Abstract

An oblique crustal section on the southwestern Seward Peninsula, Alaska, exposes polydeformed, polymetamorphosed rocks that record extensional thinning of the crust in the Late Cretaceous. The rocks experienced an early (M1a) high-pressure/low-temperature metamorphism (pumpellyite-actinolite facies in the upper part of the section; blueschist facies at deeper structural levels) followed by a reenschist-facies overprint (M1b) and accompanied by D1 deformation. A second deformational event, D2, is responsible for the prominent, gently dipping foliation, northwest-southeast–trending stretching lineations, and abundant recumbent isoclinal folds throughout the section. Metamorphism during D2 (M2) varied from extremely low-grade at the shallowest structural levels to upper amphibolite- to granulite-facies within the Kigluaik gneiss dome. Apatite fission-track ages from the shallowest structural levels indicate that cooling below ∼120 °C took place at ca. 70–100 Ma, during the same time span as high-grade metamorphism and pluton intrusion at depth.

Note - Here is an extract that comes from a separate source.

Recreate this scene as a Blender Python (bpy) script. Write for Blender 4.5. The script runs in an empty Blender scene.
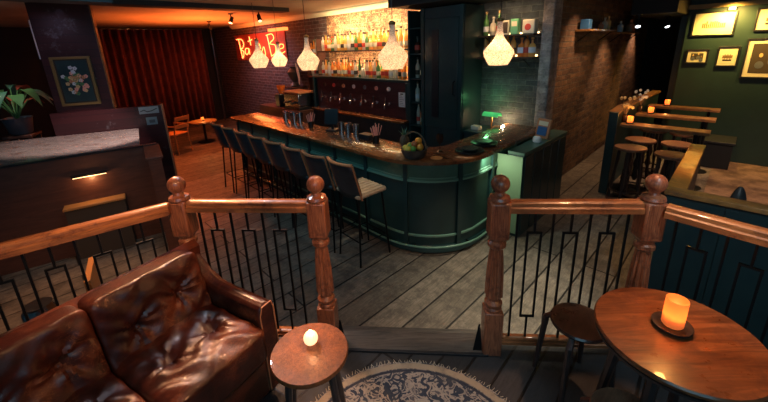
import bpy, bmesh, math, random
from mathutils import Vector, Matrix
random.seed(7)
PI = math.pi
sc = bpy.context.scene
COL = sc.collection
R2 = 2 ** .5
H = 2.2                                    # camera height above the bar floor
PF = .30                                   # height of the raised lounge platform
RA = -PI / 4                               # the room's axes against the platform's

def loc(a, b, z=0):                        # room axes: a runs along the bar, b towards the back wall
    return ((b - a) / R2, (a + b) / R2, z)

# ------------------------------------------------------------------ materials
MATS = {}
def mat(name, color=(.5, .5, .5), rough=.5, metal=0, bump=None, spec=.5, coat=0, trans=0, emit=None, estr=0, sub=0, alpha=1):
    m = bpy.data.materials.new(name); m.use_nodes = True
    p = m.node_tree.nodes['Principled BSDF']
    p.inputs['Base Color'].default_value = (*color, 1); p.inputs['Roughness'].default_value = rough
    p.inputs['Metallic'].default_value = metal; p.inputs['Specular IOR Level'].default_value = spec
    p.inputs['Coat Weight'].default_value = coat; p.inputs['Transmission Weight'].default_value = trans
    if emit: p.inputs['Emission Color'].default_value = (*emit, 1); p.inputs['Emission Strength'].default_value = estr
    MATS[name] = m
    return m
class NT:
    def __init__(s, m): s.m = m; s.t = m.node_tree; s.p = s.t.nodes['Principled BSDF']; s.c = s.t.nodes.new('ShaderNodeTexCoord').outputs['Object']
    def n(s, kind, **kw):
        nd = s.t.nodes.new('ShaderNode' + kind)
        for k, v in kw.items():
            if k in nd.inputs.keys():
                if hasattr(v, 'node'): s.t.links.new(v, nd.inputs[k])
                else: nd.inputs[k].default_value = v
            else: setattr(nd, k, v)
        return nd
    def l(s, a, b): s.t.links.new(a, b)
    def noise(s, vec=None, scale=5, detail=4, rough=.6, dist=0): return s.n('TexNoise', Vector=vec or s.c, Scale=scale, Detail=detail, Roughness=rough, Distortion=dist).outputs['Fac']
    def mapv(s, scale=(1, 1, 1), rot=(0, 0, 0), vec=None): return s.n('Mapping', Vector=vec or s.c, Scale=scale, Rotation=rot).outputs['Vector']
    def ramp(s, fac, stops):
        r = s.n('ValToRGB', Fac=fac); e = r.color_ramp.elements
        while len(e) < len(stops): e.new(.5)
        for i, (p, c) in enumerate(stops): e[i].position = p; e[i].color = (*c, 1) if len(c) == 3 else c
        return r.outputs['Color']
    def mix(s, f, a, b, mode='MIX'):
        nd = s.t.nodes.new('ShaderNodeMix'); nd.data_type = 'RGBA'; nd.blend_type = mode
        for k, v in ((0, f), (6, a), (7, b)):
            if hasattr(v, 'node'): s.l(v, nd.inputs[k])
            else: nd.inputs[k].default_value = (*v, 1) if isinstance(v, tuple) else v
        return nd.outputs[2]
    def bump(s, h, strength=.3, dist=.01): s.l(s.n('Bump', Height=h, Strength=strength, Distance=dist).outputs['Normal'], s.p.inputs['Normal'])
    def base(s, c): s.l(c, s.p.inputs['Base Color'])
    def rough(s, f, lo, hi): s.l(s.n('MapRange', **{'Value': f, 'To Min': lo, 'To Max': hi}).outputs['Result'], s.p.inputs['Roughness'])

def wood(name, dark, light, scale=(1.2, 12, 12), rough=.4, wear=None, coat=.2, planks=None):
    m = mat(name, rough=rough, coat=coat); t = NT(m)
    g = t.noise(t.mapv(scale), 3, 6, .65, 1.2)
    c = t.ramp(g, [(.3, dark), (.7, light)])
    if wear:
        w = t.noise(None, 7, 6, .75)
        c = t.mix(t.ramp(w, [(.52, (0, 0, 0)), (.68, (1, 1, 1))]), c, wear)
    hgt = g
    if planks:
        rot, bw, rh = planks
        br = t.n('TexBrick', Vector=t.mapv((1, 1, 1), rot), Scale=1.0, **{'Color1': (.75, .75, .75, 1), 'Color2': (1.1, 1.1, 1.1, 1), 'Mortar': (.05, .05, .05, 1), 'Mortar Size': .004, 'Brick Width': bw, 'Row Height': rh})
        c = t.mix(1., c, br.outputs['Color'], 'MULTIPLY')
    t.base(c); t.rough(t.noise(None, 14, 5), rough - .12, rough + .2)
    t.bump(hgt, .25, .004)
    return m

def floorwood(name, dark, light, stain, rotz, width=.22, rough=.42):
    m = mat(name, rough=rough); t = NT(m)
    v = t.mapv((1, 1, 1), (0, 0, rotz))
    br = t.n('TexBrick', Vector=v, Scale=1.0, offset=.37, **{'Color1': (.62, .62, .62, 1), 'Color2': (1.15, 1.15, 1.15, 1), 'Mortar': (.03, .03, .03, 1), 'Mortar Size': .009, 'Mortar Smooth': .3, 'Brick Width': 3.6, 'Row Height': width})
    g = t.noise(t.mapv((1, 9, 1), (0, 0, 0), v), 5, 9, .8, .8)
    s = t.noise(None, 6, 8, .8)
    c = t.ramp(g, [(.28, dark), (.72, light)])
    c = t.mix(t.ramp(s, [(.45, (0, 0, 0)), (.6, (1, 1, 1))]), c, stain)
    sp = t.noise(None, 45, 3, .8)
    c = t.mix(t.ramp(sp, [(.25, (.5, .5, .5)), (.42, (1, 1, 1))]), (0., 0., 0.), c)
    c = t.mix(1., c, br.outputs['Color'], 'MULTIPLY')
    t.base(c); t.rough(t.noise(None, 9, 6, .7), .28, .72)
    hm = t.n('Math', operation='SUBTRACT'); t.l(t.n('Math', operation='MULTIPLY').outputs[0], hm.inputs[1])
    mm = hm.inputs[1].links[0].from_node; t.l(br.outputs['Fac'], mm.inputs[0]); mm.inputs[1].default_value = 1.2; t.l(g, hm.inputs[0])
    t.bump(hm.outputs[0], .5, .006)
    return m

def brick(name, c1, c2, mortar, axis, pale=None, bstr=.8, patch=(.5, .7)):
    m = mat(name, rough=.75); t = NT(m)
    sx = t.n('SeparateXYZ', Vector=t.c)
    v = t.n('CombineXYZ'); t.l(sx.outputs[axis], v.inputs[0]); t.l(sx.outputs[2], v.inputs[1])
    nz = t.n('TexNoise', Vector=t.c, Scale=6., Detail=3.)
    vv = t.n('VectorMath', operation='MULTIPLY_ADD'); t.l(nz.outputs['Color'], vv.inputs[0]); vv.inputs[1].default_value = (.03, .03, 0); t.l(v.outputs[0], vv.inputs[2])
    br = t.n('TexBrick', Vector=vv.outputs[0], Scale=1.0, **{'Color1': (*c1, 1), 'Color2': (*c2, 1), 'Mortar': (*mortar, 1), 'Mortar Size': .009, 'Mortar Smooth': .4, 'Brick Width': .23, 'Row Height': .078})
    n2 = t.noise(None, 9, 7, .8)
    c = t.mix(1., br.outputs['Color'], t.ramp(n2, [(.3, (.35, .35, .35)), (.7, (1.5, 1.5, 1.5))]), 'MULTIPLY')
    if pale: c = t.mix(t.ramp(t.noise(None, 2.2, 6, .75), [(patch[0], (0, 0, 0)), (patch[1], (1, 1, 1))]), c, pale)
    t.base(c); t.rough(n2, .5, .95)
    hm = t.n('Math', operation='SUBTRACT'); t.l(n2, hm.inputs[0]); t.l(br.outputs['Fac'], hm.inputs[1])
    t.bump(hm.outputs[0], bstr, .02)
    return m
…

Significant vertical attenuation of the crustal section apparently took place during D2 deformation, resulting in close spacing of both M1a and M2 isograds and overall thinning of the crust. This extensional deformation played an important role in the exhumation of the blueschist-facies rocks but may have followed an earlier period of partial erosional unroofing of these rocks.